Monster mashup, or how public spaces could now coexist with NFTs
NFT engagement is a big deal now. For Art in the Park, which is built around mass accessibility, how does this focus on public spaces coexist with a world of non-fungible tokens that are bought and sold mainly on people’s cellphones and devices?
For Migs Antonio, aka street artist Digital Monsters, it’s a smooth transition. No stranger to NFTs, his “Monster Mayhem MegaMash (Part 2)” expands the concept with more collaborations, including generative NFTs (new monsters created by random algorithm configurations) and all kinds of incentives for buyers to hold on to the art in their “digital wallets” to earn status points and exclusive prints.
It made me think about how street art has now found its way into phantom wallets and blockchain ledgers. High-end collectors like Snoop Dog now scoop up Bored Ape street art NFTs and trade with others in the rarefied community. Where does the accessibility of public art begin to split off into something that feels more like… exclusivity?
“I don’t really differentiate my Distort Monsters and street art from NFTs,” Antonio says. “For me, it’s just been a really cool way to get the work out globally.”
Still. It’s a far cry from spray-painting public walls. As Antonio notes: “For someone who started out as a vandal, basically, it’s really surreal.”
He outlines the “Monster Mayhem” NFT setup through three ongoing release “Waves.” Each involves minting (a method of paying for the art to find its way into your digital wallet), and the NFT value increases if you hold onto the investment longer.
“A lot of people get into NFTs now with the intention of just flipping them, right?” he says. “But that's something that my team and I are trying to change. We want to really promote NFTs as collectibles, like proper artworks. We want to push different types of utilities.” Utilities are perks that you get for holding onto NFTs. The longer you hold the NFT in your wallet, the more perks you get like exclusive access and certain colorways, say, for the Digital Monsters toys.

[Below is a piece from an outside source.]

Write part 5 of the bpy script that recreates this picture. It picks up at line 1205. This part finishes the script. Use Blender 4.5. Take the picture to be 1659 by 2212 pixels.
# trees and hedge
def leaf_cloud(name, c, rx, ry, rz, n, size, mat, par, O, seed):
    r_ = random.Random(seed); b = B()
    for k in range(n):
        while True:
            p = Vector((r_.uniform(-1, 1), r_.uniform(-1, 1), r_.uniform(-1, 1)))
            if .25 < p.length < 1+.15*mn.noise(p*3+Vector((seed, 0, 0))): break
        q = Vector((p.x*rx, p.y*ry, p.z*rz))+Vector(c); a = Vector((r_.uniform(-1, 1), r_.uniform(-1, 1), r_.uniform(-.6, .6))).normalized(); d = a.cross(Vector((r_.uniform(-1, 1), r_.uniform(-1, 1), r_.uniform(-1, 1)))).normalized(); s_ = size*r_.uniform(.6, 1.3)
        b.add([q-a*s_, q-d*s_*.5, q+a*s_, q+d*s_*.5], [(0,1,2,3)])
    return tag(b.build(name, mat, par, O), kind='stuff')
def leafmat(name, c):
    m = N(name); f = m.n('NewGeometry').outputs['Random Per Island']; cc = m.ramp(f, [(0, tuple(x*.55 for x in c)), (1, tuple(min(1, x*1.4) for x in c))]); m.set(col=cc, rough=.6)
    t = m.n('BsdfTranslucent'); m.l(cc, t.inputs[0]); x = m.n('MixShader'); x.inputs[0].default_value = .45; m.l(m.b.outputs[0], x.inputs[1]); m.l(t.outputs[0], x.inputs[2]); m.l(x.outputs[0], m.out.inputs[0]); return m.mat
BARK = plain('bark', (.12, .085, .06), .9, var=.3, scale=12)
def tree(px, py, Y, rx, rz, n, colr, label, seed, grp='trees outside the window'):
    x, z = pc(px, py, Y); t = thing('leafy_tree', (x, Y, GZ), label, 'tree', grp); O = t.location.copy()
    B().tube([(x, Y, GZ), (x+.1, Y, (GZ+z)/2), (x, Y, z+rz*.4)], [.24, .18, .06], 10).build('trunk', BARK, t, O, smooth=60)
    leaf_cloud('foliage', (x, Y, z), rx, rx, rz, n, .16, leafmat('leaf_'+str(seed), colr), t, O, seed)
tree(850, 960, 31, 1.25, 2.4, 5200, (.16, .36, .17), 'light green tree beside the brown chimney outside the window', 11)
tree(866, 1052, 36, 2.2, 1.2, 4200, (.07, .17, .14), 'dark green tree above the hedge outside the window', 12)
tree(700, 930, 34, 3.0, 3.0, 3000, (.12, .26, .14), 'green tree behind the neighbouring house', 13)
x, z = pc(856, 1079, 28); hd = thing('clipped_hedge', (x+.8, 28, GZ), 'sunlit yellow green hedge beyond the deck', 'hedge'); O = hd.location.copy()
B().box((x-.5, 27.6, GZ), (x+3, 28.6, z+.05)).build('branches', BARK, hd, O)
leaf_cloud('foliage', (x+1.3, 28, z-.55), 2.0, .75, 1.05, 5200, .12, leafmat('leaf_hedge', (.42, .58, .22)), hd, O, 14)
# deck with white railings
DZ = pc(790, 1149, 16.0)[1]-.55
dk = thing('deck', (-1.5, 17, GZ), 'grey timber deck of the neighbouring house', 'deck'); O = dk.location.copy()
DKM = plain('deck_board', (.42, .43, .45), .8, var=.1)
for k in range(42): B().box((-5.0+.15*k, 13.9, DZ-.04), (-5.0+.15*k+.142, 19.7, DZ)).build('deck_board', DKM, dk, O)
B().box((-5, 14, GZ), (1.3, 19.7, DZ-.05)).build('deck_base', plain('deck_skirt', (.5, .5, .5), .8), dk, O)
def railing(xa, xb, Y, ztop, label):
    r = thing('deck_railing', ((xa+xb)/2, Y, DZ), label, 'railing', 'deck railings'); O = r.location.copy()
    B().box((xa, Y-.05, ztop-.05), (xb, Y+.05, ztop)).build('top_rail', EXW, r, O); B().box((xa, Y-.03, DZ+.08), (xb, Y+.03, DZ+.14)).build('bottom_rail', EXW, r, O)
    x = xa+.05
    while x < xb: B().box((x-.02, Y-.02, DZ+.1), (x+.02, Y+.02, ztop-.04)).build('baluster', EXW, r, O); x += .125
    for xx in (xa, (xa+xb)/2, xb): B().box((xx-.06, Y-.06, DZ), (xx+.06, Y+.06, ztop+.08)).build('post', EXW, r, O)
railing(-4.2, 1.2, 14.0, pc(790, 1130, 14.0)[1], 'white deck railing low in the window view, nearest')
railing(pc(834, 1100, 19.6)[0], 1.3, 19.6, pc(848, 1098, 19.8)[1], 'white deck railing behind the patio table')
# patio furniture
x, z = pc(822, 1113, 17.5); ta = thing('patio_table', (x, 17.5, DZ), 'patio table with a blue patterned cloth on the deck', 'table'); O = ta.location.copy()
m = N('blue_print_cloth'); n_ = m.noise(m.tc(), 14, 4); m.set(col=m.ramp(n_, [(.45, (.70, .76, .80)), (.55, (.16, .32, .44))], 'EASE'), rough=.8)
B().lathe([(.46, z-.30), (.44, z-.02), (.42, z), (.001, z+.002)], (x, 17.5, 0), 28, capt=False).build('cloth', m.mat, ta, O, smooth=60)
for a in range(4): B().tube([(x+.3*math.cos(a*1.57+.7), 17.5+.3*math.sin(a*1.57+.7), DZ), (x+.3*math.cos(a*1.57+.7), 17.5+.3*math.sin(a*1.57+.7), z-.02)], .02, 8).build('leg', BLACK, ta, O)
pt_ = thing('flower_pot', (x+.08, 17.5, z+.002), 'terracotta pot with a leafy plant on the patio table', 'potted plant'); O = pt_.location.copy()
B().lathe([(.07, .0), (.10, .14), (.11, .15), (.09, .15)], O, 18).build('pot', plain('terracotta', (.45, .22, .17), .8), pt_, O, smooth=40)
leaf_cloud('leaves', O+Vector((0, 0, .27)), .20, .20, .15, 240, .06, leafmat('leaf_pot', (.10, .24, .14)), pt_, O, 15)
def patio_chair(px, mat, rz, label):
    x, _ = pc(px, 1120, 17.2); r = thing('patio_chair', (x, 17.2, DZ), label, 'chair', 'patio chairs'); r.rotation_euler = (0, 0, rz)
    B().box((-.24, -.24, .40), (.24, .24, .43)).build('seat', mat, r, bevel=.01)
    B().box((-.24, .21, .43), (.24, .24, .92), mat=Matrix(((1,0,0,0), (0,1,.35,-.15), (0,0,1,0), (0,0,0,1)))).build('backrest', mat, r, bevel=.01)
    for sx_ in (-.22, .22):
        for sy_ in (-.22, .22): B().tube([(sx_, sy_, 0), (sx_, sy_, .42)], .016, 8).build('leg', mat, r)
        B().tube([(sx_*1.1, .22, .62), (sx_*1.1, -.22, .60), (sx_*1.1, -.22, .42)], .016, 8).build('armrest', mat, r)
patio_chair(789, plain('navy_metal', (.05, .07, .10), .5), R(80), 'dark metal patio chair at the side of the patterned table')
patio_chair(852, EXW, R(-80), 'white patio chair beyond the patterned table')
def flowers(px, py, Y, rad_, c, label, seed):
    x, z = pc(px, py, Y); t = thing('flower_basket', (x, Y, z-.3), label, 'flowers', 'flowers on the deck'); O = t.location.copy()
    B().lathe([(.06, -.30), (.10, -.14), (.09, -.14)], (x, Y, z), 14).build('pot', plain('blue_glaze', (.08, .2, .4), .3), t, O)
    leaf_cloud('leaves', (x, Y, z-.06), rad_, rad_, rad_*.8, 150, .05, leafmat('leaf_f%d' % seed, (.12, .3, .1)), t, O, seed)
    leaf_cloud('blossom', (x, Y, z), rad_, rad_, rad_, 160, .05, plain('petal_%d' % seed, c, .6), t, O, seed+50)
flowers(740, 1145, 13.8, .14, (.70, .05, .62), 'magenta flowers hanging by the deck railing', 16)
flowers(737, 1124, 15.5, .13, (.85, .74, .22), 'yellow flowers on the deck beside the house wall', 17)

Accessibly priced at P9,500, Digital Monster’s online concept takes off from Blind Boxes, where buyers don’t know which of the 100 unique prints and NFTS they’ve purchased until the giclee prints are delivered to them. That’s part of the appeal for Antonio. “For this project, the NFTs are generative. For ‘Monster Mayhem,’ I have a partner in charge of the tech side, he created an algorithm that assembles unique monsters based on a number of different traits that I designed… Even I don't know what they are going to look like when we generate them. So I'll be like, ‘Oh, design X number of bodies, X pair of eyes, noses, mouths, backgrounds,’ and certain designs are rarer than others.”
There are also utilities embedded in the NFTs, with status levels like “Diamond” and “Legendary,” making the blind items more valuable. The pitch can sound a bit like someone offering a timeshare plan, but for Antonio, the end of the rainbow does promise “more revenue” for artists through resale of digital works with “verifiable” provenance. “It’s the beauty of blockchain technology, actually. Everything is open source. You can see who actually owns things and see the movement of assets from one wallet to the other.” For “Monster Mayhem,” he says “we set the royalties at a standard of seven percent.”
The irony is that the digital sales fuel the physical artworks. Antonio notes that making the three-foot resin sculptures on display at Jaime Velasquez Park was only possible thanks to the First Wave of “Monster Mayhem” sales. “The NFTs feed into paying for the sculptures,” he explains. Of course, the physical sculptures will be sold as well.
One great big blockchain of life for today’s artist.